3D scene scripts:

%%

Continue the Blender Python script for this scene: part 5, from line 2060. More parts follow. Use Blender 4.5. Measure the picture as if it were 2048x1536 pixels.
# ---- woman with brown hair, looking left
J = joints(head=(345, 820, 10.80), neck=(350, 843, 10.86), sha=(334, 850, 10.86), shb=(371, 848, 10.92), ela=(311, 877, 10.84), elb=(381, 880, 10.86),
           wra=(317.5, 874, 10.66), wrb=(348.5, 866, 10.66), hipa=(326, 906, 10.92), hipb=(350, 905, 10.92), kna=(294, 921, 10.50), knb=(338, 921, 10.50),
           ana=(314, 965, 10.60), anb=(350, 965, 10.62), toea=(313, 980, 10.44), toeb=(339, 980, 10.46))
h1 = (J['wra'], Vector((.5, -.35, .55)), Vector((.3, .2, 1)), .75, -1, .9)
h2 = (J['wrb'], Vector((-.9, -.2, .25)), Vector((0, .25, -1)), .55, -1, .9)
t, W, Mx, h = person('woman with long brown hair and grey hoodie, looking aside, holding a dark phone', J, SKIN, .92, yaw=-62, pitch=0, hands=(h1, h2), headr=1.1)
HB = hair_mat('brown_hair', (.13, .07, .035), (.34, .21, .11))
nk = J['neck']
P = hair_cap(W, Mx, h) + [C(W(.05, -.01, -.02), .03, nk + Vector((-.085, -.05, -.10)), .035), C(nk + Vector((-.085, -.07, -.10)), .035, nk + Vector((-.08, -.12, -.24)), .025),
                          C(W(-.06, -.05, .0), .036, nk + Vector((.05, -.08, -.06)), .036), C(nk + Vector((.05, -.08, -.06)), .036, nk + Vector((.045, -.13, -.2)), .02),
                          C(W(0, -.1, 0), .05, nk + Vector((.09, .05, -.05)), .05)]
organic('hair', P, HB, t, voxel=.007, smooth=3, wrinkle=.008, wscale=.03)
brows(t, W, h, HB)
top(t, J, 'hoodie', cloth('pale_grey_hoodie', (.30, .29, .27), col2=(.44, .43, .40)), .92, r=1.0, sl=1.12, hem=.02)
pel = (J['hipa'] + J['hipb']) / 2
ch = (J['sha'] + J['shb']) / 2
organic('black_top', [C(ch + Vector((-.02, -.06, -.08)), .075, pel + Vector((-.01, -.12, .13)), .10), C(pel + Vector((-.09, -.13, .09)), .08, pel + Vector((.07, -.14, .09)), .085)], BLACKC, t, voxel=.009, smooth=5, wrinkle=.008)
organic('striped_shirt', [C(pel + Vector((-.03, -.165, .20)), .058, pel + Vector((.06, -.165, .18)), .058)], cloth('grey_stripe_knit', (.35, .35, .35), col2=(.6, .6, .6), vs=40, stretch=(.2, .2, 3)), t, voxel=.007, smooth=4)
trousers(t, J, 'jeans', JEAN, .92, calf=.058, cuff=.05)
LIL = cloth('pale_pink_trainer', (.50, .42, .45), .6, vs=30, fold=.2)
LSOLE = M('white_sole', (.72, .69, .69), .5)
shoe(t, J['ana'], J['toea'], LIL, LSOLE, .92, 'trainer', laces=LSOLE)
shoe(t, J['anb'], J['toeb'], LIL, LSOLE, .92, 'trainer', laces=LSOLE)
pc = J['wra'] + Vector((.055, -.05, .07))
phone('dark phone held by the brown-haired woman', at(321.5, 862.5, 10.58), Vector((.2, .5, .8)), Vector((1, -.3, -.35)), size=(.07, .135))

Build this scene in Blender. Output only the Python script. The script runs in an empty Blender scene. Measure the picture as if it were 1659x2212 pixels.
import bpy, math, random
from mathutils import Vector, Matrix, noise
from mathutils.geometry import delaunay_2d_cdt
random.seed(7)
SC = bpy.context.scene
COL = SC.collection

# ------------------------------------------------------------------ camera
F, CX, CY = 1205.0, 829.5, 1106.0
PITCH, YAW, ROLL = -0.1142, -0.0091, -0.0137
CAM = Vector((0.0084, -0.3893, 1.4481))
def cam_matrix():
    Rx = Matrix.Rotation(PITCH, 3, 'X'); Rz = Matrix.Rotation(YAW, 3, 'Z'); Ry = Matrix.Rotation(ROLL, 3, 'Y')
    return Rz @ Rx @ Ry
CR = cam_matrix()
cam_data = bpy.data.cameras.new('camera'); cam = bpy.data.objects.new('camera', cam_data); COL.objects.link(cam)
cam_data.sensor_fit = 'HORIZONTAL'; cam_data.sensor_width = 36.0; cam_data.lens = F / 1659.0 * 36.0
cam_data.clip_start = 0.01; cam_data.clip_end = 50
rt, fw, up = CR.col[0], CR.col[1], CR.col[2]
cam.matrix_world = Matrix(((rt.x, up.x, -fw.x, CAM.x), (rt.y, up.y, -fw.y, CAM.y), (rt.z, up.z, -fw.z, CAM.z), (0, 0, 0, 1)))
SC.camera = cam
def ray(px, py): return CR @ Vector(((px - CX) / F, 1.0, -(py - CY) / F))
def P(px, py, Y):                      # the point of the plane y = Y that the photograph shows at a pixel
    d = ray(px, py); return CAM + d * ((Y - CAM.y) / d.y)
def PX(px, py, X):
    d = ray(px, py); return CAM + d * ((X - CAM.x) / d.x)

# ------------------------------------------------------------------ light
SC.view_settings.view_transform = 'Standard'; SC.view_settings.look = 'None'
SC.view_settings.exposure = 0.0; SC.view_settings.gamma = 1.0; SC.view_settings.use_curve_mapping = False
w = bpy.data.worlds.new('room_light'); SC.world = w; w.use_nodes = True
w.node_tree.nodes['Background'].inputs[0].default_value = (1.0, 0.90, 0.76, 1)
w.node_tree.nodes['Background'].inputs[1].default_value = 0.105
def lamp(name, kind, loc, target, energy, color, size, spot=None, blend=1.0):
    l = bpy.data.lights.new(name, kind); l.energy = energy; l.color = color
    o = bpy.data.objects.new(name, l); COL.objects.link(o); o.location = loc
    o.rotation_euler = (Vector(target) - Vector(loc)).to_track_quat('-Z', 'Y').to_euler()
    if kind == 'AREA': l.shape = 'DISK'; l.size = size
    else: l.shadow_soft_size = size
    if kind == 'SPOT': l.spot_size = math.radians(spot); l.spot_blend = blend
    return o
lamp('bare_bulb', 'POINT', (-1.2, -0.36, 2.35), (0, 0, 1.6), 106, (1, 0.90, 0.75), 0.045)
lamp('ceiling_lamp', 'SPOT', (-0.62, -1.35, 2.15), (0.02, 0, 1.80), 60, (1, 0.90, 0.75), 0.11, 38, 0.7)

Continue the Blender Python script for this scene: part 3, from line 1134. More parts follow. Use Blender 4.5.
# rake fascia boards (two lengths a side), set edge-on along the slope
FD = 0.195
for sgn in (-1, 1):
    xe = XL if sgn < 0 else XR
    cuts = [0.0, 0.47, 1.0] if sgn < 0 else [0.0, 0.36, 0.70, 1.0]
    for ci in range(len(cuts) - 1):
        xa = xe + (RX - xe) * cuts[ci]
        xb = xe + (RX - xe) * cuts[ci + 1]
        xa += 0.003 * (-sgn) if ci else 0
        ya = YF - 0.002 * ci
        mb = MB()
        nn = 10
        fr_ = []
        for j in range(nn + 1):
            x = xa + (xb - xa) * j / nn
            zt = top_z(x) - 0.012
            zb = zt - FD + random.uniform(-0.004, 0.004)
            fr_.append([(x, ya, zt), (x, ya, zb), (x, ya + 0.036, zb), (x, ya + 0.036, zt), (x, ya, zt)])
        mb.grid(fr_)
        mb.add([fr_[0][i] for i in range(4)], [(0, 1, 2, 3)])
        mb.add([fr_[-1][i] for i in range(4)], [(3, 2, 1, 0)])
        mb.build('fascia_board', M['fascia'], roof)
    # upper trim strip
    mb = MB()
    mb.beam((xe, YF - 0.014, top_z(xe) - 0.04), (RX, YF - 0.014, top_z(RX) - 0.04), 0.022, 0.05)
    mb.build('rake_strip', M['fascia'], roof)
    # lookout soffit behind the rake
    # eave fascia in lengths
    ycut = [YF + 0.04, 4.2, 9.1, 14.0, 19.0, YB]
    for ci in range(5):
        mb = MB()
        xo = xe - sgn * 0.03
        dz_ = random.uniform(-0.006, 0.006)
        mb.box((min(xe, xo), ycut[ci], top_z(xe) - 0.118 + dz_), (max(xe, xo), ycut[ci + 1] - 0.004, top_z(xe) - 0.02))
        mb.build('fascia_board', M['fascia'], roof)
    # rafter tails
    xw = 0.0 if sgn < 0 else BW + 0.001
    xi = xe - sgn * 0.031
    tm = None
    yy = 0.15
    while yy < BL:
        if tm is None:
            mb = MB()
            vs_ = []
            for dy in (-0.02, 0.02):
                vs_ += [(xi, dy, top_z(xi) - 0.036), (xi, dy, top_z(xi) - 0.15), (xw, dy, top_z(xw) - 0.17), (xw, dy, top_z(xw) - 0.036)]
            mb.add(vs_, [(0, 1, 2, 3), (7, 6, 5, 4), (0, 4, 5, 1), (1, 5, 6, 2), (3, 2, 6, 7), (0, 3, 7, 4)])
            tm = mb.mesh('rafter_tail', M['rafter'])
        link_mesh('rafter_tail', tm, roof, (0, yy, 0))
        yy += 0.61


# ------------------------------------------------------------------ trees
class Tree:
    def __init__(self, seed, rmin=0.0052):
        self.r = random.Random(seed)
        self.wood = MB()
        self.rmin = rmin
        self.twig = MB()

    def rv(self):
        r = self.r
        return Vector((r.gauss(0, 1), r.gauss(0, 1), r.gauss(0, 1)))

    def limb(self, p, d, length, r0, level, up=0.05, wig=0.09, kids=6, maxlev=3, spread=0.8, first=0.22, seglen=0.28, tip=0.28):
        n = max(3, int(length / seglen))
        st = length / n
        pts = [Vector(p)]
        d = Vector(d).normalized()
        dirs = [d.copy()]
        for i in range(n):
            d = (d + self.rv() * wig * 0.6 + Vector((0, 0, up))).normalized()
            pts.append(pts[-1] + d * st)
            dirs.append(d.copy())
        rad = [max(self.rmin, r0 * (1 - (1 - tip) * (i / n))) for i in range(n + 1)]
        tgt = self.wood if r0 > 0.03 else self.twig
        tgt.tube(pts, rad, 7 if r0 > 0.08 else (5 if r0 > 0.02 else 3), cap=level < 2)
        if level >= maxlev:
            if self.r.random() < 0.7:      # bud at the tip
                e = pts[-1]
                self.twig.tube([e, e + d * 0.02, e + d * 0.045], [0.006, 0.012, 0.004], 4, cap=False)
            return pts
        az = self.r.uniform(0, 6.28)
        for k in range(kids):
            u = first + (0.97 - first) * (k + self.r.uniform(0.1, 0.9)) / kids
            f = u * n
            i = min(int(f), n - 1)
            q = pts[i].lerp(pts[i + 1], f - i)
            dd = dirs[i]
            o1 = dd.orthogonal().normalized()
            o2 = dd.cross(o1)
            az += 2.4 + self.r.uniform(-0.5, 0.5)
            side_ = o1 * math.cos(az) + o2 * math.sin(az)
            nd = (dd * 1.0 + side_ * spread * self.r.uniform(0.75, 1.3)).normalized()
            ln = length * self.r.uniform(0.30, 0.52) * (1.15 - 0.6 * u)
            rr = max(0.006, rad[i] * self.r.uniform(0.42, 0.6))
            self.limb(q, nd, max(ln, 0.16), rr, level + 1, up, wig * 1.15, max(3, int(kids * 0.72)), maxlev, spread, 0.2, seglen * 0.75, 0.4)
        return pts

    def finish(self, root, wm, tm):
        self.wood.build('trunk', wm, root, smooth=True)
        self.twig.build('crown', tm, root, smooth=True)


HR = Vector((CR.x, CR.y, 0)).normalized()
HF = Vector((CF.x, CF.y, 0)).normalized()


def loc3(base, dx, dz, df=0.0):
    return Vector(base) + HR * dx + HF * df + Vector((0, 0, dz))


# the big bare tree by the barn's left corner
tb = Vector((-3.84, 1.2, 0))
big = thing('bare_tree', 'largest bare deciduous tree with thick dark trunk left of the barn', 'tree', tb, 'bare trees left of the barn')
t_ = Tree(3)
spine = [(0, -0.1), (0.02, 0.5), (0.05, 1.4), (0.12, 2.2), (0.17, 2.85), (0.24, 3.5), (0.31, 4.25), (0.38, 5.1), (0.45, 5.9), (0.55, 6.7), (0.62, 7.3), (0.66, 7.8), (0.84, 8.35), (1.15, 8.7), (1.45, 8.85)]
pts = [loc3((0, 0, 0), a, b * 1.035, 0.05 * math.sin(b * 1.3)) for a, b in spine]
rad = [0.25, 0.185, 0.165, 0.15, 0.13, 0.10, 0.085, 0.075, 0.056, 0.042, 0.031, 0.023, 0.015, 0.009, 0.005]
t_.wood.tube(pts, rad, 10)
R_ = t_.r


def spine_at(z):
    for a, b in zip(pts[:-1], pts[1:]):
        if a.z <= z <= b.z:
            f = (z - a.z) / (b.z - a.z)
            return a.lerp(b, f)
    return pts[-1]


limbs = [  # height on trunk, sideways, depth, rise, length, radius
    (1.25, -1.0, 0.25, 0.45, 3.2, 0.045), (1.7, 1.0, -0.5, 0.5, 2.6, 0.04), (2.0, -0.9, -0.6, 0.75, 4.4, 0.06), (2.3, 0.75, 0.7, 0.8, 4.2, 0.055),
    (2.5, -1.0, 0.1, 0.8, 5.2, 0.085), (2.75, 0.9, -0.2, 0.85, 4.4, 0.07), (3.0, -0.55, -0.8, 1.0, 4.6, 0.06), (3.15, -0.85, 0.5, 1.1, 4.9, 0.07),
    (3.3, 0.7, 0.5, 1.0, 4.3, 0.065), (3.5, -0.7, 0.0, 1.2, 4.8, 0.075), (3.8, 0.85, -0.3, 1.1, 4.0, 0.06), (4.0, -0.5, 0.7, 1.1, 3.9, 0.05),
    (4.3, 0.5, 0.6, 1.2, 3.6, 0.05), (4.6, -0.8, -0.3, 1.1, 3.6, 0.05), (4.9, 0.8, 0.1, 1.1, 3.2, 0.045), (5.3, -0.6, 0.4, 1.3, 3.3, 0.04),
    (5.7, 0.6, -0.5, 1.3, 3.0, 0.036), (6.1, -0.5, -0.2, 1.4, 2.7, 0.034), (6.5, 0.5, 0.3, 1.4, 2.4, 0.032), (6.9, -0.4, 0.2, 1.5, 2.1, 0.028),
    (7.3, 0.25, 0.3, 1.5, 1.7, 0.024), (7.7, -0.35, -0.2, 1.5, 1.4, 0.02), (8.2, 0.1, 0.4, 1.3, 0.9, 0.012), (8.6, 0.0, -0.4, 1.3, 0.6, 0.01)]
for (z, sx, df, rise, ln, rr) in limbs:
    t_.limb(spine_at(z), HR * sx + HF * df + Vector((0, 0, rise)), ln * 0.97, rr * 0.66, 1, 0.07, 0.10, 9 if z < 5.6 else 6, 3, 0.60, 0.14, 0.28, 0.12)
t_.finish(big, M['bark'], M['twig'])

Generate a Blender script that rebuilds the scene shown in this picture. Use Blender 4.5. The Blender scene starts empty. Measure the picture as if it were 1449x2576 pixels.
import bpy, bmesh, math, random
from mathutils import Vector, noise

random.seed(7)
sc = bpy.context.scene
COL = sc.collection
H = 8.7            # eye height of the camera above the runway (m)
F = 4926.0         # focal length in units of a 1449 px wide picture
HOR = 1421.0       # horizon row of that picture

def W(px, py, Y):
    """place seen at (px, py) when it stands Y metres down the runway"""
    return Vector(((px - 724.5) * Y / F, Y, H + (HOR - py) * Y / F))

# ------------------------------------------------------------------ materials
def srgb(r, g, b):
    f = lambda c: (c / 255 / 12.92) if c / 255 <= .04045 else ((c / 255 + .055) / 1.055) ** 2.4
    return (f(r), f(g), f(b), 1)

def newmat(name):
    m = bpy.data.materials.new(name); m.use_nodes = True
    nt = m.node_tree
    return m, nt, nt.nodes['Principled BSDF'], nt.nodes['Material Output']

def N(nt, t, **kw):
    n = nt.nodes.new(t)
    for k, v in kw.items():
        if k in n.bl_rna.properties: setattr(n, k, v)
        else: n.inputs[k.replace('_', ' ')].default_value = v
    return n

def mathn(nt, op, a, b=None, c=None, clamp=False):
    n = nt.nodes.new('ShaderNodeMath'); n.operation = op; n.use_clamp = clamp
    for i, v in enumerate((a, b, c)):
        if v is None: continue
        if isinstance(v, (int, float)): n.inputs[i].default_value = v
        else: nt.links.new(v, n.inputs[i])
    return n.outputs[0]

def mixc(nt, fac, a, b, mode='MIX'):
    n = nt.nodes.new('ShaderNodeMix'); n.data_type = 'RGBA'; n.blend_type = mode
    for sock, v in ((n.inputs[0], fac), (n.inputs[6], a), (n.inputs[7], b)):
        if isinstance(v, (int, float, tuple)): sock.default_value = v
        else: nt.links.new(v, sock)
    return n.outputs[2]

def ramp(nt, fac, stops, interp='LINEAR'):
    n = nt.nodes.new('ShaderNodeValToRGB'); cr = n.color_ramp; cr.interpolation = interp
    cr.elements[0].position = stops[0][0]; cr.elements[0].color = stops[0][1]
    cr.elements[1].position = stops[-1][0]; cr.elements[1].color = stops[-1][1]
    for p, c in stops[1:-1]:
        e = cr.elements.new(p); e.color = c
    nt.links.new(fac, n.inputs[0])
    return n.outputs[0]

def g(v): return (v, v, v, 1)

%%

WHAT TO DO – Within the listing above, the range opens at the line with "Generate a Blender" and closes at the line with "from mathutils import Vector, noise". Reproduce exactly the lines of that range, including both ends.

RESULT FOR THIS TASK –
Generate a Blender script that rebuilds the scene shown in this picture. Use Blender 4.5. The Blender scene starts empty. Measure the picture as if it were 1449x2576 pixels.
import bpy, bmesh, math, random
from mathutils import Vector, noise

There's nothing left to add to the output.